** Problem to solve **
Leave out the pictures and repeat the data exactly.

** Data segment **
#####
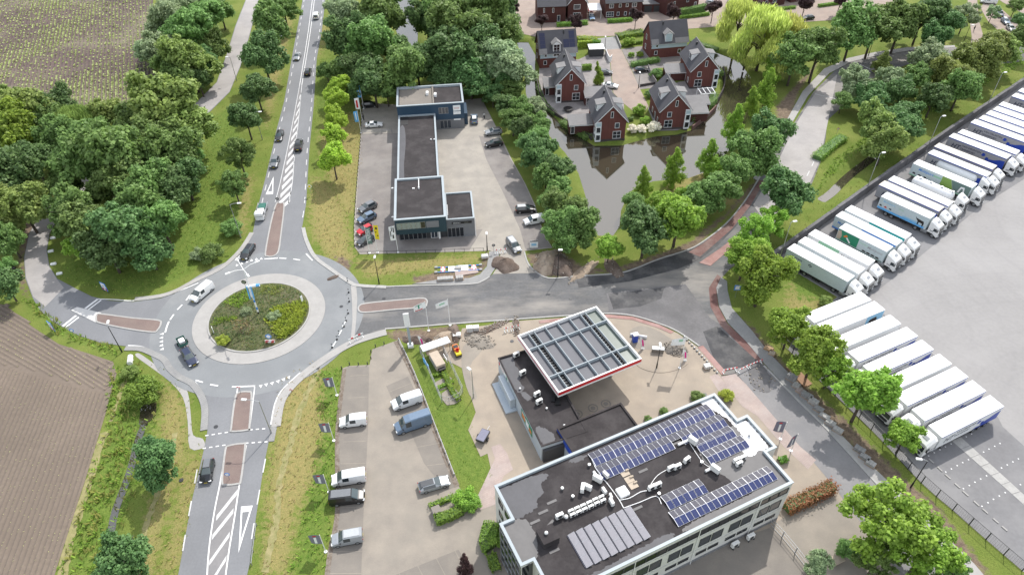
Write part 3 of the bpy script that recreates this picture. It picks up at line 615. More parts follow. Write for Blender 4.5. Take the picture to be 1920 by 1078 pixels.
TRUCK = PL([(1452, 485), (1752, 272), (1925, 152), (2200, -40), (2500, 500), (2300, 1350), (1922, 1074), (1786, 956), (1723, 901), (1640, 812), (1545, 722), (1478, 655), (1500, 612), (1540, 580), (1570, 557), (1472, 498)])
sheet('lorry_park', TRUCK, Z['pave'], MAT['truck_yard'])
sheet('lorry_bays', PL([(1640, 812), (1545, 722), (1480, 655), (1500, 612), (1545, 582), (1632, 568), (1700, 625), (1800, 705), (1864, 768), (1880, 800), (1930, 845), (2100, 1000), (2100, 1250), (1922, 1072), (1786, 955), (1723, 900)]), Z['pave'] + .014, MAT['truck_bays'])
sheet('lorry_bays', PL([(1454, 484), (1752, 273), (1930, 150), (2050, 70), (2150, 180), (1930, 330), (1835, 390), (1690, 510), (1600, 580), (1560, 566), (1572, 556), (1474, 497)]), Z['pave'] + .014, MAT['truck_bays'])
# concrete runway of cast slabs through the bays
strip = tag(thing('slab_runway', None, None), kind='structure')
a0, a1, b0, b1 = P(1784, 826), P(1960, 982), P(1801, 819), P(1975, 978)
e0, e1 = P(1893, 925), P(1893, 900)
nS = 9
for i in range(nS):
 t0, t1 = i / nS + .002, (i + 1) / nS - .002
 q = [a0.lerp(a1, t0), a0.lerp(a1, t1), b0.lerp(b1, t1), b0.lerp(b1, t0)]
 MB().prism(q, .02, .062 + .004 * (i % 3)).build('slab', MAT['kerb_concrete'], strip)
mb = MB()
for (x0, y0) in ((486, 315), (571, 268), (655, 224), (738, 180), (824, 137), (743, 556), (828, 510), (914, 461), (997, 416), (1084, 373), (1008, 805), (1096, 758), (1180, 708), (1265, 660), (1353, 613), (1285, 1068), (1375, 1015), (1457, 964), (1545, 914), (1632, 865), (1050, 30), (1130, -12), (1310, 258), (1390, 214), (1475, 171), (1555, 130), (1578, 495), (1663, 450), (1748, 405), (1830, 360), (1860, 745), (1945, 700)):
 p = P(1680 + x0 * .12526, 815 + y0 * .12526); mb.add([(p.x + .11 * math.cos(t), p.y + .11 * math.sin(t), Z['pave'] + .03) for t in [k * math.pi / 4 for k in range(8)]], [tuple(range(8))])
tag(mb.build('bay_studs', MAT['paint_white']), kind='structure')
for i, (x0, y0, x1, y1) in enumerate(((487, 362, 560, 428), (617, 482, 690, 552), (732, 595, 812, 665), (873, 728, 955, 800), (993, 843, 1080, 920), (1160, 993, 1240, 1068), (1290, 1110, 1370, 1180), (1450, 1255, 1530, 1325), (1580, 1370, 1660, 1440))):
 a, b_ = P(1680 + x0 * .12526, 815 + y0 * .12526), P(1680 + x1 * .12526, 815 + y1 * .12526)
 mb = MB(); ribbon(mb, [a, b_], .22, .03, .15); lab = mb.build('wheel_stop', MAT['pale_concrete'])
 tag(lab, ['first', 'second', 'third', 'fourth', 'fifth', 'sixth', 'seventh', 'eighth', 'ninth'][i] + ' concrete wheel stop from the parked lorries along the empty bays', 'wheel stop', 'wheel stops in the empty lorry bays')

# ---------------------------------------------------------------- housing streets
sheet('street', PL([(940, -30), (975, -30), (978, 20), (1000, 50), (1085, 50), (1185, 45), (1273, 40), (1336, 34), (1440, 26), (1590, 14), (1640, -30), (1700, -30), (1700, 0), (1615, 20), (1570, 38), (1440, 46), (1351, 50), (1288, 55), (1210, 61), (1155, 68), (1080, 70), (1010, 71), (975, 63), (955, 30)]), Z['road'], MAT['street_brick'])
sheet('plot_paving', PL([(975, -30), (1700, -30), (1640, 0), (1590, 15), (1440, 28), (1336, 36), (1185, 47), (1085, 52), (1000, 52), (978, 20)]), Z['pave'], MAT['street_brick'])
sheet('driveway', PL([(1120, 73), (1153, 69), (1164, 93), (1133, 95)]), Z['road'] - .005, MAT['pavement_grey'])
sheet('court', PL([(1133, 94), (1164, 92), (1183, 130), (1198, 163), (1216, 200), (1210, 208), (1186, 208), (1170, 195), (1150, 175), (1145, 120)]), Z['road'], MAT['street_brick'])
mat('garden_paving', (.28, .26, .25), .9, c2=(.2, .185, .18), var=.2, scale=.4, fine=2)
sheet('garden_paving', PL([(1012, 112), (1085, 112), (1120, 95), (1133, 96), (1144, 120), (1149, 176), (1170, 196), (1170, 235), (1120, 262), (1100, 250), (1060, 225), (1030, 200), (1016, 175), (1010, 150)]), Z['pave'], MAT['garden_paving'])
sheet('garden_paving', PL([(1165, 93), (1195, 88), (1250, 85), (1295, 105), (1260, 128), (1228, 130), (1232, 165), (1200, 168), (1184, 130)]), Z['pave'], MAT['yard_dark'])
sheet('lawn', PL([(1233, 128), (1262, 128), (1275, 148), (1270, 156), (1240, 155)]), Z['pave'] + .02, grass_mat('lawn_grass', False))
sheet('garden_paving', PL([(1215, 205), (1235, 160), (1300, 150), (1340, 165), (1330, 195), (1296, 236), (1270, 245), (1232, 246)]), Z['pave'], MAT['garden_paving'])
sheet('pink_path', PL([(1812, -20), (1830, -20), (1836, 40), (1850, 92), (1818, 92), (1822, 70), (1818, 40)]), Z['road'], MAT['street_brick'])
sheet('parking_strip', PL([(1850, 0), (1875, 15), (1925, 60), (1925, 75), (1885, 70), (1852, 40), (1838, 15)]), Z['road'], MAT['street_brick'])
sheet('court', PL([(1838, -25), (1925, -25), (1925, 30), (1880, 5)]), Z['road'] - .004, MAT['street_brick'])
sheet('footway', PL([(1480, 240), (1515, 180), (1555, 138), (1595, 117), (1645, 105), (1703, 96), (1790, 90), (1790, 86), (1700, 90), (1640, 99), (1590, 110), (1545, 130), (1505, 172), (1470, 235), (1440, 290), (1412, 335), (1421, 340), (1450, 300)]), .12, MAT['pale_concrete'], side=0)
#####
** Exercise solution **
Write part 3 of the bpy script that recreates this picture. It picks up at line 615. More parts follow. Write for Blender 4.5. Take the picture to be 1920 by 1078 pixels.
TRUCK = PL([(1452, 485), (1752, 272), (1925, 152), (2200, -40), (2500, 500), (2300, 1350), (1922, 1074), (1786, 956), (1723, 901), (1640, 812), (1545, 722), (1478, 655), (1500, 612), (1540, 580), (1570, 557), (1472, 498)])
sheet('lorry_park', TRUCK, Z['pave'], MAT['truck_yard'])
sheet('lorry_bays', PL([(1640, 812), (1545, 722), (1480, 655), (1500, 612), (1545, 582), (1632, 568), (1700, 625), (1800, 705), (1864, 768), (1880, 800), (1930, 845), (2100, 1000), (2100, 1250), (1922, 1072), (1786, 955), (1723, 900)]), Z['pave'] + .014, MAT['truck_bays'])
sheet('lorry_bays', PL([(1454, 484), (1752, 273), (1930, 150), (2050, 70), (2150, 180), (1930, 330), (1835, 390), (1690, 510), (1600, 580), (1560, 566), (1572, 556), (1474, 497)]), Z['pave'] + .014, MAT['truck_bays'])
# concrete runway of cast slabs through the bays
strip = tag(thing('slab_runway', None, None), kind='structure')
a0, a1, b0, b1 = P(1784, 826), P(1960, 982), P(1801, 819), P(1975, 978)
e0, e1 = P(1893, 925), P(1893, 900)
nS = 9
for i in range(nS):
 t0, t1 = i / nS + .002, (i + 1) / nS - .002
 q = [a0.lerp(a1, t0), a0.lerp(a1, t1), b0.lerp(b1, t1), b0.lerp(b1, t0)]
 MB().prism(q, .02, .062 + .004 * (i % 3)).build('slab', MAT['kerb_concrete'], strip)
mb = MB()
for (x0, y0) in ((486, 315), (571, 268), (655, 224), (738, 180), (824, 137), (743, 556), (828, 510), (914, 461), (997, 416), (1084, 373), (1008, 805), (1096, 758), (1180, 708), (1265, 660), (1353, 613), (1285, 1068), (1375, 1015), (1457, 964), (1545, 914), (1632, 865), (1050, 30), (1130, -12), (1310, 258), (1390, 214), (1475, 171), (1555, 130), (1578, 495), (1663, 450), (1748, 405), (1830, 360), (1860, 745), (1945, 700)):
 p = P(1680 + x0 * .12526, 815 + y0 * .12526); mb.add([(p.x + .11 * math.cos(t), p.y + .11 * math.sin(t), Z['pave'] + .03) for t in [k * math.pi / 4 for k in range(8)]], [tuple(range(8))])
tag(mb.build('bay_studs', MAT['paint_white']), kind='structure')
for i, (x0, y0, x1, y1) in enumerate(((487, 362, 560, 428), (617, 482, 690, 552), (732, 595, 812, 665), (873, 728, 955, 800), (993, 843, 1080, 920), (1160, 993, 1240, 1068), (1290, 1110, 1370, 1180), (1450, 1255, 1530, 1325), (1580, 1370, 1660, 1440))):
 a, b_ = P(1680 + x0 * .12526, 815 + y0 * .12526), P(1680 + x1 * .12526, 815 + y1 * .12526)
 mb = MB(); ribbon(mb, [a, b_], .22, .03, .15); lab = mb.build('wheel_stop', MAT['pale_concrete'])
 tag(lab, ['first', 'second', 'third', 'fourth', 'fifth', 'sixth', 'seventh', 'eighth', 'ninth'][i] + ' concrete wheel stop from the parked lorries along the empty bays', 'wheel stop', 'wheel stops in the empty lorry bays')

# ---------------------------------------------------------------- housing streets
sheet('street', PL([(940, -30), (975, -30), (978, 20), (1000, 50), (1085, 50), (1185, 45), (1273, 40), (1336, 34), (1440, 26), (1590, 14), (1640, -30), (1700, -30), (1700, 0), (1615, 20), (1570, 38), (1440, 46), (1351, 50), (1288, 55), (1210, 61), (1155, 68), (1080, 70), (1010, 71), (975, 63), (955, 30)]), Z['road'], MAT['street_brick'])
sheet('plot_paving', PL([(975, -30), (1700, -30), (1640, 0), (1590, 15), (1440, 28), (1336, 36), (1185, 47), (1085, 52), (1000, 52), (978, 20)]), Z['pave'], MAT['street_brick'])
sheet('driveway', PL([(1120, 73), (1153, 69), (1164, 93), (1133, 95)]), Z['road'] - .005, MAT['pavement_grey'])
sheet('court', PL([(1133, 94), (1164, 92), (1183, 130), (1198, 163), (1216, 200), (1210, 208), (1186, 208), (1170, 195), (1150, 175), (1145, 120)]), Z['road'], MAT['street_brick'])
mat('garden_paving', (.28, .26, .25), .9, c2=(.2, .185, .18), var=.2, scale=.4, fine=2)
sheet('garden_paving', PL([(1012, 112), (1085, 112), (1120, 95), (1133, 96), (1144, 120), (1149, 176), (1170, 196), (1170, 235), (1120, 262), (1100, 250), (1060, 225), (1030, 200), (1016, 175), (1010, 150)]), Z['pave'], MAT['garden_paving'])
sheet('garden_paving', PL([(1165, 93), (1195, 88), (1250, 85), (1295, 105), (1260, 128), (1228, 130), (1232, 165), (1200, 168), (1184, 130)]), Z['pave'], MAT['yard_dark'])
sheet('lawn', PL([(1233, 128), (1262, 128), (1275, 148), (1270, 156), (1240, 155)]), Z['pave'] + .02, grass_mat('lawn_grass', False))
sheet('garden_paving', PL([(1215, 205), (1235, 160), (1300, 150), (1340, 165), (1330, 195), (1296, 236), (1270, 245), (1232, 246)]), Z['pave'], MAT['garden_paving'])
sheet('pink_path', PL([(1812, -20), (1830, -20), (1836, 40), (1850, 92), (1818, 92), (1822, 70), (1818, 40)]), Z['road'], MAT['street_brick'])
sheet('parking_strip', PL([(1850, 0), (1875, 15), (1925, 60), (1925, 75), (1885, 70), (1852, 40), (1838, 15)]), Z['road'], MAT['street_brick'])
sheet('court', PL([(1838, -25), (1925, -25), (1925, 30), (1880, 5)]), Z['road'] - .004, MAT['street_brick'])
sheet('footway', PL([(1480, 240), (1515, 180), (1555, 138), (1595, 117), (1645, 105), (1703, 96), (1790, 90), (1790, 86), (1700, 90), (1640, 99), (1590, 110), (1545, 130), (1505, 172), (1470, 235), (1440, 290), (1412, 335), (1421, 340), (1450, 300)]), .12, MAT['pale_concrete'], side=0)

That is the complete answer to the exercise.